**Problem requirements:** The exercise asks you to copy every line below in which "that" appears.
•••••
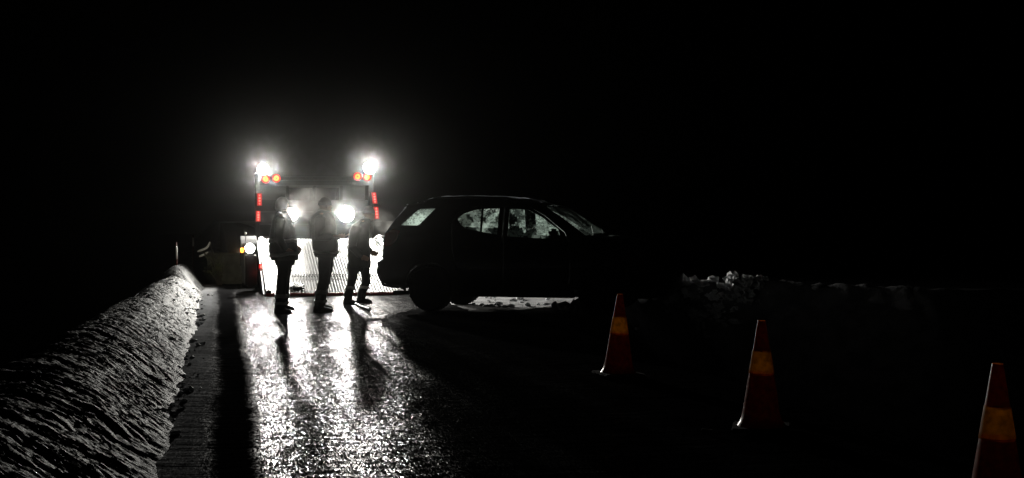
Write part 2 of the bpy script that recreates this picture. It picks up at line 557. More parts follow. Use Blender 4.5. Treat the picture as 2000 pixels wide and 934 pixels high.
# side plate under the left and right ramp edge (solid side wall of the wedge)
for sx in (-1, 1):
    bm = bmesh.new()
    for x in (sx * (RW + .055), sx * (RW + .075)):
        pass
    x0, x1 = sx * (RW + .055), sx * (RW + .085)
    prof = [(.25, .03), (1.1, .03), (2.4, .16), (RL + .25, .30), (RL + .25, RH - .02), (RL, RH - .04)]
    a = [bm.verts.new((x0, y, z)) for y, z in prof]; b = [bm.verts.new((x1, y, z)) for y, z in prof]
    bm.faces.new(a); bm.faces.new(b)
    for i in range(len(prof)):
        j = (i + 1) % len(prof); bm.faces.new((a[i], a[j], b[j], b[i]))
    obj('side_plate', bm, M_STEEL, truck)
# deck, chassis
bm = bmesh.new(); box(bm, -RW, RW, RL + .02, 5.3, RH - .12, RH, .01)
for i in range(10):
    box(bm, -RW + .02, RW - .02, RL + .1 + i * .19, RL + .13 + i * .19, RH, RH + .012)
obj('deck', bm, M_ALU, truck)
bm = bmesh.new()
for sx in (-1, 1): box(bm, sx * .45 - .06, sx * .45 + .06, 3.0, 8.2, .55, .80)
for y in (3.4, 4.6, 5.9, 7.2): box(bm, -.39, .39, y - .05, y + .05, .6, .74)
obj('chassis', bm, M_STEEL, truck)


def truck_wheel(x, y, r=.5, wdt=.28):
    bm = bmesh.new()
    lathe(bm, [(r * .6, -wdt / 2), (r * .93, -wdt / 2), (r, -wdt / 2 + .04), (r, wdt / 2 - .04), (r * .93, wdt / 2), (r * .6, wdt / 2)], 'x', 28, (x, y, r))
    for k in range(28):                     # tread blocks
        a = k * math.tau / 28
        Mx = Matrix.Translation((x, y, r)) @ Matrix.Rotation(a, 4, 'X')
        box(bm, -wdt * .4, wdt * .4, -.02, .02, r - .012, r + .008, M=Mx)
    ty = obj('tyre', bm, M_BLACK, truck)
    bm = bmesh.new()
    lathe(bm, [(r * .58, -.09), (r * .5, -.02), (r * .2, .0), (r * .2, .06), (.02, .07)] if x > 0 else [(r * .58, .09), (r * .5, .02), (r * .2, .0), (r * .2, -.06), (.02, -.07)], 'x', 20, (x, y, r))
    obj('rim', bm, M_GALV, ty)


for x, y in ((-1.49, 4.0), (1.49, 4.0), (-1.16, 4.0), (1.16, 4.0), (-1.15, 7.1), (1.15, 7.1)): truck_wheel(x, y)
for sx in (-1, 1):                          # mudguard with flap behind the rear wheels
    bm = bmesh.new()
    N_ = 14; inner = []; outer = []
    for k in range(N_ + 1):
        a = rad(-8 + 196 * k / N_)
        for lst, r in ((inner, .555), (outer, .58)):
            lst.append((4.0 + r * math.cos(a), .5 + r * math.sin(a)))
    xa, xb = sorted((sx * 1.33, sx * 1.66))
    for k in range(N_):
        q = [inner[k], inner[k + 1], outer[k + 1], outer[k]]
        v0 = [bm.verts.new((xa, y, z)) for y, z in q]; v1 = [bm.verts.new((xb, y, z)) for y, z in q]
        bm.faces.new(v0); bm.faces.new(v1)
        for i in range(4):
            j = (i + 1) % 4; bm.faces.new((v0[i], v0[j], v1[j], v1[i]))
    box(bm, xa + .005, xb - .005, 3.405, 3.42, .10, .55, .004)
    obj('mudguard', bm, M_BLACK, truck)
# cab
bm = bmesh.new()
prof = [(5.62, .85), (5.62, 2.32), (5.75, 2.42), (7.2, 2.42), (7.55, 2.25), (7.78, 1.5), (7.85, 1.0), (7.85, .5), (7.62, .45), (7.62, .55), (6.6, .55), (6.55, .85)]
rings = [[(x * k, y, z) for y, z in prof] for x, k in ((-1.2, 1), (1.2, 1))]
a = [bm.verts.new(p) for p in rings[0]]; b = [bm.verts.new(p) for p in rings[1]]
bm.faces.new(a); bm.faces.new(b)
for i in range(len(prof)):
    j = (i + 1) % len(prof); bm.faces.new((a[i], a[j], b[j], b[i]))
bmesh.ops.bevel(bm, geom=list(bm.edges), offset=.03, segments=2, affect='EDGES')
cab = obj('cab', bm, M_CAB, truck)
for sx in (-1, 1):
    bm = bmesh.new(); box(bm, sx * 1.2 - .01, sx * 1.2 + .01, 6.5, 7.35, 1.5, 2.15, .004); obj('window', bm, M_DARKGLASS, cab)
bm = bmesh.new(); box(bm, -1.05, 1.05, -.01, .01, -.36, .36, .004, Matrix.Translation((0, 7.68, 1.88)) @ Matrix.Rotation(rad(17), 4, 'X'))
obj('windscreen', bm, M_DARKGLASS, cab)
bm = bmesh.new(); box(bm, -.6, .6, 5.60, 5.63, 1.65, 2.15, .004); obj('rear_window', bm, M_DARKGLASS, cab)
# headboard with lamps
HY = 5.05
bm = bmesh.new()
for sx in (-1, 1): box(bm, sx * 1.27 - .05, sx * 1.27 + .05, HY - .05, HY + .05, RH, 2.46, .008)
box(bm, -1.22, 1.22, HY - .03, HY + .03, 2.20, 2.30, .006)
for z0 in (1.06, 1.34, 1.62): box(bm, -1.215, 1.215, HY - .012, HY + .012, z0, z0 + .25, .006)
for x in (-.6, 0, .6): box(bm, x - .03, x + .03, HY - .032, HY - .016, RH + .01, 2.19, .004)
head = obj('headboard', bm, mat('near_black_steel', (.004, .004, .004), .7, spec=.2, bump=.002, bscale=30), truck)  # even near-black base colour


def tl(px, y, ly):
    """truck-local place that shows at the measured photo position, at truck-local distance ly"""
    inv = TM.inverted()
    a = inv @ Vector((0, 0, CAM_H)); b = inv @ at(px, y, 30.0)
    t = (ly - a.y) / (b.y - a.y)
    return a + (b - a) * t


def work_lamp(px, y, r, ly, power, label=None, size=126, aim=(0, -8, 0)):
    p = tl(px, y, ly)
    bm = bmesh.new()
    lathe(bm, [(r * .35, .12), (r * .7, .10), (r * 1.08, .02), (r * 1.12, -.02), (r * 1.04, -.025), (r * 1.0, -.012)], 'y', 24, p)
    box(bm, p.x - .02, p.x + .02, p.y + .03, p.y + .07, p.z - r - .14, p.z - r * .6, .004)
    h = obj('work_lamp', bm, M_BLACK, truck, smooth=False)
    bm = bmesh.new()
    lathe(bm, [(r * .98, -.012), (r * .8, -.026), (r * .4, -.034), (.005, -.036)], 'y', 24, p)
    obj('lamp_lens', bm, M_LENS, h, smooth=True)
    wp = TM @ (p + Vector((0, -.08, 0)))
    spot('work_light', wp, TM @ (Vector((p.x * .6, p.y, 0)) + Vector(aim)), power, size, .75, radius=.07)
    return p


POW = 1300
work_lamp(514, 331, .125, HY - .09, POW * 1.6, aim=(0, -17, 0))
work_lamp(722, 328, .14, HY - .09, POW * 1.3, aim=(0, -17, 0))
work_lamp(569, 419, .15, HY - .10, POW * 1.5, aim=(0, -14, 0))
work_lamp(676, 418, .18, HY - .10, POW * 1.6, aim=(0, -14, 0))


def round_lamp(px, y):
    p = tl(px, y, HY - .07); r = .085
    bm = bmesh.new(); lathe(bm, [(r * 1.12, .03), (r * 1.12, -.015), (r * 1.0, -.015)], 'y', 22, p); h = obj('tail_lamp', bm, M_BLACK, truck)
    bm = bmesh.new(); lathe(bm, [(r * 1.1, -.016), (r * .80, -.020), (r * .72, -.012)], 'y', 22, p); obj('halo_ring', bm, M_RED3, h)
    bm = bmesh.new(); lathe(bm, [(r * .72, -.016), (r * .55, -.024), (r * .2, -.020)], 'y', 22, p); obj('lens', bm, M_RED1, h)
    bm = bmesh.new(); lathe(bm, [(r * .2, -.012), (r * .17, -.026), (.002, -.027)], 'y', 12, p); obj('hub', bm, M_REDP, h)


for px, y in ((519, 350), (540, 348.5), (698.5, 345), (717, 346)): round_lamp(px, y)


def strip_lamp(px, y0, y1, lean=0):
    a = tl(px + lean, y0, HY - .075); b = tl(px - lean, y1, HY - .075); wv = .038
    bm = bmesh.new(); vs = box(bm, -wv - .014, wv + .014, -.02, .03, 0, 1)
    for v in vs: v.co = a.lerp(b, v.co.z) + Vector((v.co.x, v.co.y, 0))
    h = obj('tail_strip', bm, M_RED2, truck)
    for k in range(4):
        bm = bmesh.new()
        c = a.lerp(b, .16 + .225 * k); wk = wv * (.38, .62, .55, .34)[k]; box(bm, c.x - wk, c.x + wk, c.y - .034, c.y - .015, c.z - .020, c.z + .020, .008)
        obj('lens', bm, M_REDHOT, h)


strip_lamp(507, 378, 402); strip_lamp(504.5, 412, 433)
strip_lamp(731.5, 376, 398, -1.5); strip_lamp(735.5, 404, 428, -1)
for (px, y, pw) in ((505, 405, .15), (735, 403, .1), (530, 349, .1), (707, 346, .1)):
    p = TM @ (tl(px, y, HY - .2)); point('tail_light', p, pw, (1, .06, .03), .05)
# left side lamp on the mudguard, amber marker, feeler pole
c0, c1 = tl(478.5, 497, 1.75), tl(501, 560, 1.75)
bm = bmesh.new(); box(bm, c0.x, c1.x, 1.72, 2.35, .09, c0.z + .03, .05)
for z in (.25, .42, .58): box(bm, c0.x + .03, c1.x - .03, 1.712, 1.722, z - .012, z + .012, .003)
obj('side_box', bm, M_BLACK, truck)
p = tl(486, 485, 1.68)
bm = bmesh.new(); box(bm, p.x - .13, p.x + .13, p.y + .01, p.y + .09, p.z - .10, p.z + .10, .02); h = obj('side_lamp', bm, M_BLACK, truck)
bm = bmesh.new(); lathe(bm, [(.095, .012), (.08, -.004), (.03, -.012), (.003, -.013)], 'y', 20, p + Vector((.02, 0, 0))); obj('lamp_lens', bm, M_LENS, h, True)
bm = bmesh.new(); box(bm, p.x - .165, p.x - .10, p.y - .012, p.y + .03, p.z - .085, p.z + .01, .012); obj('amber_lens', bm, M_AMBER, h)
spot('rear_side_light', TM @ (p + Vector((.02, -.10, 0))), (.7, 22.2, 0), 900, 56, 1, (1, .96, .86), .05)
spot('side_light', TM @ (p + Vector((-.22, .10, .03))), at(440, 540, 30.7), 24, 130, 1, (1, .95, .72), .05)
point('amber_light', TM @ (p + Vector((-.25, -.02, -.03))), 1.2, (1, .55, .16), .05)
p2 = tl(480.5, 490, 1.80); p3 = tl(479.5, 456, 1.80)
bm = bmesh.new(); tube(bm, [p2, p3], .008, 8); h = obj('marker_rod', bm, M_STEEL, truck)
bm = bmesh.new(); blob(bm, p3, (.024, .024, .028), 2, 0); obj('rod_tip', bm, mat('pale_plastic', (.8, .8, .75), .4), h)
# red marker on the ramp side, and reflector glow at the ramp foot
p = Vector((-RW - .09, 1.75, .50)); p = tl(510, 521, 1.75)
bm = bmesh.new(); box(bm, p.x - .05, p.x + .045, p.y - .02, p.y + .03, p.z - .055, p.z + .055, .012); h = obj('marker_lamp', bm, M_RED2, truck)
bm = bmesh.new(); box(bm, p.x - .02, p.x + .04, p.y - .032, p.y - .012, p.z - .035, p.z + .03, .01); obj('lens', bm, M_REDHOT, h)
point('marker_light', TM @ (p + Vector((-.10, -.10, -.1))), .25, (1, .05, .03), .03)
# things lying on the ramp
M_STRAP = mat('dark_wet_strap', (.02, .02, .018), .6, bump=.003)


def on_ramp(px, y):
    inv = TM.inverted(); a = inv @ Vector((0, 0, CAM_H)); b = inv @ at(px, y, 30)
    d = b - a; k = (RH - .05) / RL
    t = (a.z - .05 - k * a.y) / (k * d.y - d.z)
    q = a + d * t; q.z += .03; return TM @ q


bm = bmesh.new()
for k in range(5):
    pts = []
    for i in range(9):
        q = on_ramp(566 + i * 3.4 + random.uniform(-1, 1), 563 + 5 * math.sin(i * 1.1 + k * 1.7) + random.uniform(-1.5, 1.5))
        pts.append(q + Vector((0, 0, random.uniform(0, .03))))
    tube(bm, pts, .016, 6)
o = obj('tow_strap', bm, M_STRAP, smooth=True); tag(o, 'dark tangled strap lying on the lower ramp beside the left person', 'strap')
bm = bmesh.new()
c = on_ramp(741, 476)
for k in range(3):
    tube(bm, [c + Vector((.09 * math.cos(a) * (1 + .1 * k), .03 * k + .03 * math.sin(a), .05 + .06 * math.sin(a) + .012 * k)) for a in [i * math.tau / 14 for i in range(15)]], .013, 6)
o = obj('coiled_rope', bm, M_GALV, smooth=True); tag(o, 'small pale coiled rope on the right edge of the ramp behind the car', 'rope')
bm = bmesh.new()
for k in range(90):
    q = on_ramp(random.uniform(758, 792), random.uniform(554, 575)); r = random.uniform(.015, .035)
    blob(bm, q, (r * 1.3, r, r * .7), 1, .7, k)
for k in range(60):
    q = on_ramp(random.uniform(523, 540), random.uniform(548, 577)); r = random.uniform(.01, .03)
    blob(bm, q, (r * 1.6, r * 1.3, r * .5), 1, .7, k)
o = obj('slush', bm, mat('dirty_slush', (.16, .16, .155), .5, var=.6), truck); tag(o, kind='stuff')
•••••
**Task output:**
Write part 2 of the bpy script that recreates this picture. It picks up at line 557. More parts follow. Use Blender 4.5. Treat the picture as 2000 pixels wide and 934 pixels high.
    """truck-local place that shows at the measured photo position, at truck-local distance ly"""